# [EXERCISE]
Copy all the material that follows, keeping every character the same.
START DATA PROVIDED
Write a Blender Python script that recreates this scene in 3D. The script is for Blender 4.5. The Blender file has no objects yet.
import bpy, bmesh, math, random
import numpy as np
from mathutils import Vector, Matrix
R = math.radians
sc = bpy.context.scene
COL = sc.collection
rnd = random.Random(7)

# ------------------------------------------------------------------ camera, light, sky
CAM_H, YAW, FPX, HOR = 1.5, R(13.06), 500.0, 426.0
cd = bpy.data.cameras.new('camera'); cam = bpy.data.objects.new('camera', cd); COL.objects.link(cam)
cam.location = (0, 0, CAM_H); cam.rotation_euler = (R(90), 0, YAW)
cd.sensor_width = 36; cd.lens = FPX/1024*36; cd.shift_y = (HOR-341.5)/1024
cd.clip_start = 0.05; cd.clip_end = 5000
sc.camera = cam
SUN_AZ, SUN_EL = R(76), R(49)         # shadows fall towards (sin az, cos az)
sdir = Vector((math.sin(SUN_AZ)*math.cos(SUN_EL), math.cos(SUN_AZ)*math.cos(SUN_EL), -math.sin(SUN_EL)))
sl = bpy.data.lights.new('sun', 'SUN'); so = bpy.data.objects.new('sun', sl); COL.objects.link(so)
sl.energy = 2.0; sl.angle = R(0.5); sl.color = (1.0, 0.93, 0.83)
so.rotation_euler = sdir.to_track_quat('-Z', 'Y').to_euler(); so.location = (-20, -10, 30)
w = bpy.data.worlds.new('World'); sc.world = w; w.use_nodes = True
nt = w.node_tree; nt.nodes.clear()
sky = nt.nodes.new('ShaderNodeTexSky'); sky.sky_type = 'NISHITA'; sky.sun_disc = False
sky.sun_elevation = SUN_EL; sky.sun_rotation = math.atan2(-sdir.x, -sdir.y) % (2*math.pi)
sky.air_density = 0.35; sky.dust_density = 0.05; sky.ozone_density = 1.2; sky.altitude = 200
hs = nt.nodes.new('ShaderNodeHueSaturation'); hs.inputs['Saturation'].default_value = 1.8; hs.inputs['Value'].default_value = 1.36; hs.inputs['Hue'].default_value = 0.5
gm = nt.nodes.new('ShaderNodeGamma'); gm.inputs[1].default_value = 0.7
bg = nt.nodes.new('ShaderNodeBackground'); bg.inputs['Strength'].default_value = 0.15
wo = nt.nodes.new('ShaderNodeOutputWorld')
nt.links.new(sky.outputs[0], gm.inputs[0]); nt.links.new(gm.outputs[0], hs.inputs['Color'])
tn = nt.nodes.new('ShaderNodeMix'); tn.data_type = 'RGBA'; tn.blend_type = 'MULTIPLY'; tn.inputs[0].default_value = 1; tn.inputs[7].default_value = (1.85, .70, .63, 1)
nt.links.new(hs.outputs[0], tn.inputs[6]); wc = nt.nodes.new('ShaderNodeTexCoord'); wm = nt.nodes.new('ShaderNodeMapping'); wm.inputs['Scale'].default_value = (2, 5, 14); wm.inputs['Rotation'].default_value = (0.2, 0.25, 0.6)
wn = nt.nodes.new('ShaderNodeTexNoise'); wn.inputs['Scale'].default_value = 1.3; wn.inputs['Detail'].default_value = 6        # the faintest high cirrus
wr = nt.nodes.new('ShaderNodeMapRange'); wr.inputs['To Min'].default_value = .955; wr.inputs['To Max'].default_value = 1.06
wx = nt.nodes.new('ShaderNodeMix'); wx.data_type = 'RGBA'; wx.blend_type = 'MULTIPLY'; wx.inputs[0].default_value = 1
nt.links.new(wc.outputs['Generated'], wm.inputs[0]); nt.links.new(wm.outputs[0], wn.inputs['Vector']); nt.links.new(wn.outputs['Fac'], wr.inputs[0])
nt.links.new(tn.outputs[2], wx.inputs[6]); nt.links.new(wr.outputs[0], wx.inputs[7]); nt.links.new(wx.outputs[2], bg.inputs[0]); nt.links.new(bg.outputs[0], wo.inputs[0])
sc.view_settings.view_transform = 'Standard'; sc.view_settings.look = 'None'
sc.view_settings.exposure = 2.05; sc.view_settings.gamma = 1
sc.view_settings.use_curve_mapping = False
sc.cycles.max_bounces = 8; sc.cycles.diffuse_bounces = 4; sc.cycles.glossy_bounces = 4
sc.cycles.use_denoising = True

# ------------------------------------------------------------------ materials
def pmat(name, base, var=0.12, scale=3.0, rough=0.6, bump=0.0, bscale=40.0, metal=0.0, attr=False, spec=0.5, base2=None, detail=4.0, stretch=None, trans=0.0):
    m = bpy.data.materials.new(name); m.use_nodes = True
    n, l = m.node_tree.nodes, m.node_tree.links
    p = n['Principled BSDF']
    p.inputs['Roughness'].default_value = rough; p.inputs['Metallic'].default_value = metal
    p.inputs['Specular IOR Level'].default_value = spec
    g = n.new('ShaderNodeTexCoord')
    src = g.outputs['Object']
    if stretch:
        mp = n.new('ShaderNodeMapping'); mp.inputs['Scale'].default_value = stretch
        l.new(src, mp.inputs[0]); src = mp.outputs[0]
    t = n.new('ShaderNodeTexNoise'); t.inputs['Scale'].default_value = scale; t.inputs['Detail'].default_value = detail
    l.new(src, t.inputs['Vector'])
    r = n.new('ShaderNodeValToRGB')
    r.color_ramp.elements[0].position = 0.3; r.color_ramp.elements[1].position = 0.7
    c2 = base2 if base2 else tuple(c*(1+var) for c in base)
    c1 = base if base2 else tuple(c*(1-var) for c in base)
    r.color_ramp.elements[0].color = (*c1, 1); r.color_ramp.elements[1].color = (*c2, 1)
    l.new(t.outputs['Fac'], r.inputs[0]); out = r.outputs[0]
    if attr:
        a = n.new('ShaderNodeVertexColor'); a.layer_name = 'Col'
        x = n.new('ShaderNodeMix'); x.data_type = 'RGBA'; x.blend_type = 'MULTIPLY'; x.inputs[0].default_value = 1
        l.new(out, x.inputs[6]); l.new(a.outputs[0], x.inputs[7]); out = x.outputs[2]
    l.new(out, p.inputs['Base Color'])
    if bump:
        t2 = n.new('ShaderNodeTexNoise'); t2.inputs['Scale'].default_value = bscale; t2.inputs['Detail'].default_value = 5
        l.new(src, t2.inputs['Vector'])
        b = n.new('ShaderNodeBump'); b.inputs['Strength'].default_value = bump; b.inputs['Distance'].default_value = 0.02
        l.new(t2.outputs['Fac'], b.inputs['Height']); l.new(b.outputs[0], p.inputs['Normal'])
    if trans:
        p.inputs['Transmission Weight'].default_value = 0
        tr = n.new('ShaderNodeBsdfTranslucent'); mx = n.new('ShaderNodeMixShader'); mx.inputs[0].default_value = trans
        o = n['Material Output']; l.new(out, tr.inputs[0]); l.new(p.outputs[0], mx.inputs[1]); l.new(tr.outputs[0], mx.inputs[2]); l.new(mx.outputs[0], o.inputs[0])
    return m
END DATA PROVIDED
# [TASK OUTPUT]
Write a Blender Python script that recreates this scene in 3D. The script is for Blender 4.5. The Blender file has no objects yet.
import bpy, bmesh, math, random
import numpy as np
from mathutils import Vector, Matrix
R = math.radians
sc = bpy.context.scene
COL = sc.collection
rnd = random.Random(7)

# ------------------------------------------------------------------ camera, light, sky
CAM_H, YAW, FPX, HOR = 1.5, R(13.06), 500.0, 426.0
cd = bpy.data.cameras.new('camera'); cam = bpy.data.objects.new('camera', cd); COL.objects.link(cam)
cam.location = (0, 0, CAM_H); cam.rotation_euler = (R(90), 0, YAW)
cd.sensor_width = 36; cd.lens = FPX/1024*36; cd.shift_y = (HOR-341.5)/1024
cd.clip_start = 0.05; cd.clip_end = 5000
sc.camera = cam
SUN_AZ, SUN_EL = R(76), R(49)         # shadows fall towards (sin az, cos az)
sdir = Vector((math.sin(SUN_AZ)*math.cos(SUN_EL), math.cos(SUN_AZ)*math.cos(SUN_EL), -math.sin(SUN_EL)))
sl = bpy.data.lights.new('sun', 'SUN'); so = bpy.data.objects.new('sun', sl); COL.objects.link(so)
sl.energy = 2.0; sl.angle = R(0.5); sl.color = (1.0, 0.93, 0.83)
so.rotation_euler = sdir.to_track_quat('-Z', 'Y').to_euler(); so.location = (-20, -10, 30)
w = bpy.data.worlds.new('World'); sc.world = w; w.use_nodes = True
nt = w.node_tree; nt.nodes.clear()
sky = nt.nodes.new('ShaderNodeTexSky'); sky.sky_type = 'NISHITA'; sky.sun_disc = False
sky.sun_elevation = SUN_EL; sky.sun_rotation = math.atan2(-sdir.x, -sdir.y) % (2*math.pi)
sky.air_density = 0.35; sky.dust_density = 0.05; sky.ozone_density = 1.2; sky.altitude = 200
hs = nt.nodes.new('ShaderNodeHueSaturation'); hs.inputs['Saturation'].default_value = 1.8; hs.inputs['Value'].default_value = 1.36; hs.inputs['Hue'].default_value = 0.5
gm = nt.nodes.new('ShaderNodeGamma'); gm.inputs[1].default_value = 0.7
bg = nt.nodes.new('ShaderNodeBackground'); bg.inputs['Strength'].default_value = 0.15
wo = nt.nodes.new('ShaderNodeOutputWorld')
nt.links.new(sky.outputs[0], gm.inputs[0]); nt.links.new(gm.outputs[0], hs.inputs['Color'])
tn = nt.nodes.new('ShaderNodeMix'); tn.data_type = 'RGBA'; tn.blend_type = 'MULTIPLY'; tn.inputs[0].default_value = 1; tn.inputs[7].default_value = (1.85, .70, .63, 1)
nt.links.new(hs.outputs[0], tn.inputs[6]); wc = nt.nodes.new('ShaderNodeTexCoord'); wm = nt.nodes.new('ShaderNodeMapping'); wm.inputs['Scale'].default_value = (2, 5, 14); wm.inputs['Rotation'].default_value = (0.2, 0.25, 0.6)
wn = nt.nodes.new('ShaderNodeTexNoise'); wn.inputs['Scale'].default_value = 1.3; wn.inputs['Detail'].default_value = 6        # the faintest high cirrus
wr = nt.nodes.new('ShaderNodeMapRange'); wr.inputs['To Min'].default_value = .955; wr.inputs['To Max'].default_value = 1.06
wx = nt.nodes.new('ShaderNodeMix'); wx.data_type = 'RGBA'; wx.blend_type = 'MULTIPLY'; wx.inputs[0].default_value = 1
nt.links.new(wc.outputs['Generated'], wm.inputs[0]); nt.links.new(wm.outputs[0], wn.inputs['Vector']); nt.links.new(wn.outputs['Fac'], wr.inputs[0])
nt.links.new(tn.outputs[2], wx.inputs[6]); nt.links.new(wr.outputs[0], wx.inputs[7]); nt.links.new(wx.outputs[2], bg.inputs[0]); nt.links.new(bg.outputs[0], wo.inputs[0])
sc.view_settings.view_transform = 'Standard'; sc.view_settings.look = 'None'
sc.view_settings.exposure = 2.05; sc.view_settings.gamma = 1
sc.view_settings.use_curve_mapping = False
sc.cycles.max_bounces = 8; sc.cycles.diffuse_bounces = 4; sc.cycles.glossy_bounces = 4
sc.cycles.use_denoising = True

# ------------------------------------------------------------------ materials
def pmat(name, base, var=0.12, scale=3.0, rough=0.6, bump=0.0, bscale=40.0, metal=0.0, attr=False, spec=0.5, base2=None, detail=4.0, stretch=None, trans=0.0):
    m = bpy.data.materials.new(name); m.use_nodes = True
    n, l = m.node_tree.nodes, m.node_tree.links
    p = n['Principled BSDF']
    p.inputs['Roughness'].default_value = rough; p.inputs['Metallic'].default_value = metal
    p.inputs['Specular IOR Level'].default_value = spec
    g = n.new('ShaderNodeTexCoord')
    src = g.outputs['Object']
    if stretch:
        mp = n.new('ShaderNodeMapping'); mp.inputs['Scale'].default_value = stretch
        l.new(src, mp.inputs[0]); src = mp.outputs[0]
    t = n.new('ShaderNodeTexNoise'); t.inputs['Scale'].default_value = scale; t.inputs['Detail'].default_value = detail
    l.new(src, t.inputs['Vector'])
    r = n.new('ShaderNodeValToRGB')
    r.color_ramp.elements[0].position = 0.3; r.color_ramp.elements[1].position = 0.7
    c2 = base2 if base2 else tuple(c*(1+var) for c in base)
    c1 = base if base2 else tuple(c*(1-var) for c in base)
    r.color_ramp.elements[0].color = (*c1, 1); r.color_ramp.elements[1].color = (*c2, 1)
    l.new(t.outputs['Fac'], r.inputs[0]); out = r.outputs[0]
    if attr:
        a = n.new('ShaderNodeVertexColor'); a.layer_name = 'Col'
        x = n.new('ShaderNodeMix'); x.data_type = 'RGBA'; x.blend_type = 'MULTIPLY'; x.inputs[0].default_value = 1
        l.new(out, x.inputs[6]); l.new(a.outputs[0], x.inputs[7]); out = x.outputs[2]
    l.new(out, p.inputs['Base Color'])
    if bump:
        t2 = n.new('ShaderNodeTexNoise'); t2.inputs['Scale'].default_value = bscale; t2.inputs['Detail'].default_value = 5
        l.new(src, t2.inputs['Vector'])
        b = n.new('ShaderNodeBump'); b.inputs['Strength'].default_value = bump; b.inputs['Distance'].default_value = 0.02
        l.new(t2.outputs['Fac'], b.inputs['Height']); l.new(b.outputs[0], p.inputs['Normal'])
    if trans:
        p.inputs['Transmission Weight'].default_value = 0
        tr = n.new('ShaderNodeBsdfTranslucent'); mx = n.new('ShaderNodeMixShader'); mx.inputs[0].default_value = trans
        o = n['Material Output']; l.new(out, tr.inputs[0]); l.new(p.outputs[0], mx.inputs[1]); l.new(tr.outputs[0], mx.inputs[2]); l.new(mx.outputs[0], o.inputs[0])
    return m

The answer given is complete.